万国時事周覧

世界中で起こっている様々な出来事について、政治学および統治学を研究する学者の視点から、寸評を書いています。

日本の二の舞の回避策は健全財政の維持では

2010年01月04日 15時54分52秒 | アメリカ
「失われた10年、二の舞を避けよ」 米紙が積極策提言(朝日新聞) - goo ニュース
 ニューヨーク・タイムスは、バブル崩壊後の日本経済を引き合いに出して、アメリカの景気回復には、積極的な景気対策、つまり財政拡大政策を必要とする、との見解を示したようです。しかしながら、日本国の「失われた10年」とは、巨額の景気対策を実施したにも拘わらず、財政赤字だけが積み上がり、景気が浮上しなかったことにあるのではないでしょうか。

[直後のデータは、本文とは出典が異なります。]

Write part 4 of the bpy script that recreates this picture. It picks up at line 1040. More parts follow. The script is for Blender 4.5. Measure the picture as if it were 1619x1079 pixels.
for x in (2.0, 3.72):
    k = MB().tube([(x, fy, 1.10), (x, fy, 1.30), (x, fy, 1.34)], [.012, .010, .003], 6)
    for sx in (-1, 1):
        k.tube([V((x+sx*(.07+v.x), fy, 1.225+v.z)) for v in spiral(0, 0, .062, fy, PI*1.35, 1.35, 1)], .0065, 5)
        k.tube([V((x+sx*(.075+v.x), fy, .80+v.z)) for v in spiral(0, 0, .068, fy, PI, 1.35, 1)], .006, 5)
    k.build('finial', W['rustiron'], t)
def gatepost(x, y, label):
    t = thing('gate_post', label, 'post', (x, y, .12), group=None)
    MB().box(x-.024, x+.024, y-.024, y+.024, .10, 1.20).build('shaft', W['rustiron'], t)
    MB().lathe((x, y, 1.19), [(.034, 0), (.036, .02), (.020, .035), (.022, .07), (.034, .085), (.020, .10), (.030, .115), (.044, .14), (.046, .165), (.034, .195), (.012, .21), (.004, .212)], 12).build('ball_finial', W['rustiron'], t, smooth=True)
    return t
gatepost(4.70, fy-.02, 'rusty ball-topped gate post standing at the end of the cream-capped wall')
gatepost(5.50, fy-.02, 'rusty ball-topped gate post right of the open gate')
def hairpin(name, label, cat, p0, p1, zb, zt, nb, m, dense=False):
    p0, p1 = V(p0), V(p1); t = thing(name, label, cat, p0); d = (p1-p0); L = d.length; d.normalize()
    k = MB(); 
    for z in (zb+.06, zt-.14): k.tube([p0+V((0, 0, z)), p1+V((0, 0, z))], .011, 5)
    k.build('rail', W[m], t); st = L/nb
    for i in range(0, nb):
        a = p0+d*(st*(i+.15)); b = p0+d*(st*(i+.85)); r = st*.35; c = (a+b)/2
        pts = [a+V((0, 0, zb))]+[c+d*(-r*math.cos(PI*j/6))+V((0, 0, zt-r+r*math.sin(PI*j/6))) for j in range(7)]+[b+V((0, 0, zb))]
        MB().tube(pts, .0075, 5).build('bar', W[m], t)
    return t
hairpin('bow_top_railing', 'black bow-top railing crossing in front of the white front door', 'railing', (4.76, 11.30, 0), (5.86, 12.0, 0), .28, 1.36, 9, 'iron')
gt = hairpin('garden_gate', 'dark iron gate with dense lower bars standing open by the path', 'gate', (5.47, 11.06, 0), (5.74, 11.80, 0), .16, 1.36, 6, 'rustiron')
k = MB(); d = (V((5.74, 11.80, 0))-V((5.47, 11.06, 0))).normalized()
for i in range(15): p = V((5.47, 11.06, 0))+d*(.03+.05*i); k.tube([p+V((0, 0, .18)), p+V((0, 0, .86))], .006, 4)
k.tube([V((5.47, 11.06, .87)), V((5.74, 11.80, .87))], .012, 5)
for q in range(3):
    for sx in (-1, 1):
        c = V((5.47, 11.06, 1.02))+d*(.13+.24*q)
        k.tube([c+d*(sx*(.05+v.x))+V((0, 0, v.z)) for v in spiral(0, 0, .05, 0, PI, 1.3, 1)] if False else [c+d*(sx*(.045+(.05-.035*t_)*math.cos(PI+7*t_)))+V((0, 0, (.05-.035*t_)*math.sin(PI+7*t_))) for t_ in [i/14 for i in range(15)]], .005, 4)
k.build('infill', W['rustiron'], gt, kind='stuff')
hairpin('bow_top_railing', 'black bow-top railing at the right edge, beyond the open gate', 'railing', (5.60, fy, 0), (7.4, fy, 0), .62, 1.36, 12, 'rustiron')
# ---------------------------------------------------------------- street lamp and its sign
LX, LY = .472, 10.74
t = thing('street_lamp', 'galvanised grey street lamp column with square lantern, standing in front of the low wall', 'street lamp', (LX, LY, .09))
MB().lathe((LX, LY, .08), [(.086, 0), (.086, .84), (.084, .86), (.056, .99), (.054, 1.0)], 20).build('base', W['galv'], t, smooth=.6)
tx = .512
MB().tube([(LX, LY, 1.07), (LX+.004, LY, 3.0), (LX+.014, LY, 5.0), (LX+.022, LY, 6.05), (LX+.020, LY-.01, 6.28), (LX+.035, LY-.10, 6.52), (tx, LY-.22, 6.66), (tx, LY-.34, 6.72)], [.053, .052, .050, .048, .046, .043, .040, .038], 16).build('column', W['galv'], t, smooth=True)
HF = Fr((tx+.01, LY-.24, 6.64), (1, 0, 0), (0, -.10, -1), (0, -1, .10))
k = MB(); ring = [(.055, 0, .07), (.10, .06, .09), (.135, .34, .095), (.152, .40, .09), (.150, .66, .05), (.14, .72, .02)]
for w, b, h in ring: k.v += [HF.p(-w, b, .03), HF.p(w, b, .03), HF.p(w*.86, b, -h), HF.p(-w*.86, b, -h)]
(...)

 米紙の記事にでは、「失われた十年」の原因として、不良債権の処理の失敗、景気回復に先立つ消費税増税、景気刺激策の停止などを挙げています。しかしながら、実際には、当時の日本国政府は、不良債権を抱えていた金融機関に対して多額の公的資金を投入し、現在では、不良債権の処理と公的資金の返済は終了しつつあります(この措置があったからこそ、邦銀は、リーマン・ショック以降の金融危機に耐えられた?)。また、消費税増税の景気冷却効果は、景気の動向に拘わらず、一般的な現象とも言えます。さらに、国と地方を合わせて1000兆円にも上る現在の日本国政府の財政赤字は、景気対策の名の下で、見境のない財政出動が継続されてきた証しでもあります。

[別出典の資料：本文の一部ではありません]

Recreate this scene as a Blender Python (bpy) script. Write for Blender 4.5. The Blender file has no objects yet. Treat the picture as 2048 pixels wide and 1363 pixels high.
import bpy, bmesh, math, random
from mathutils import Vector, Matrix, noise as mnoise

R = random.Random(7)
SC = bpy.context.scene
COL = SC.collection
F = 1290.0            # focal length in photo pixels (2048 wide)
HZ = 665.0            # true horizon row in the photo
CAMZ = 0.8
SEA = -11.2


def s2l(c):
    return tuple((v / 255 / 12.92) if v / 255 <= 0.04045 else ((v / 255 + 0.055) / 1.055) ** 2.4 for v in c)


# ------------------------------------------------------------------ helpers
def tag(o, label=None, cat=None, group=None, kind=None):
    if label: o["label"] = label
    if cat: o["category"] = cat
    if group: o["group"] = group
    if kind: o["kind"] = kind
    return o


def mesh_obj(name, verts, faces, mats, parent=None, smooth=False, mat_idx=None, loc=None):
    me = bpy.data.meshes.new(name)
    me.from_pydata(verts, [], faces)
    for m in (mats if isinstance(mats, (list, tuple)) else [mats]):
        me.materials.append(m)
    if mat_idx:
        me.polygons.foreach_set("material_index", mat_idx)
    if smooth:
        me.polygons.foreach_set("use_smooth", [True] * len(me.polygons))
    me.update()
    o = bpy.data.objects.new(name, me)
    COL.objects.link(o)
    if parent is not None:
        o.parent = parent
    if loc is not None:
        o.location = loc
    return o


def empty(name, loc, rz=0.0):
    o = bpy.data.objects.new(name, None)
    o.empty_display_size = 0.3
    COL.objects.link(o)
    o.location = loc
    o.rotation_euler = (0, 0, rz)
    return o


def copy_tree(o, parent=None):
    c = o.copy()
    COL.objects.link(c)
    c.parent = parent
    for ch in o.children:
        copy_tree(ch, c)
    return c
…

 もし、アメリカが、日本国の「失われた10年」から何かを学ぶとしたら、それは、決して、無意味な財政拡大ではないはずです。しかも、預金率の低いアメリカの場合には、国債の消化は海外依存となり、中国の保有が増えるとすれば、対中関係の弱腰を招くかもしれなせん(最近、中国政府は、米国債の保有を減らしているとも報じられていますが・・・)。財政拡大策と弱腰の対中政策の組み合わせは、双子の赤字を悪化させる可能性もあります。アメリカ政府は、中国に対して元高圧力をかけたり、対抗措置を講じるなど、貿易上の競争条件の公平化を図ることで、経済の不均衡を是正するほうが得策なのではないかと思うのです。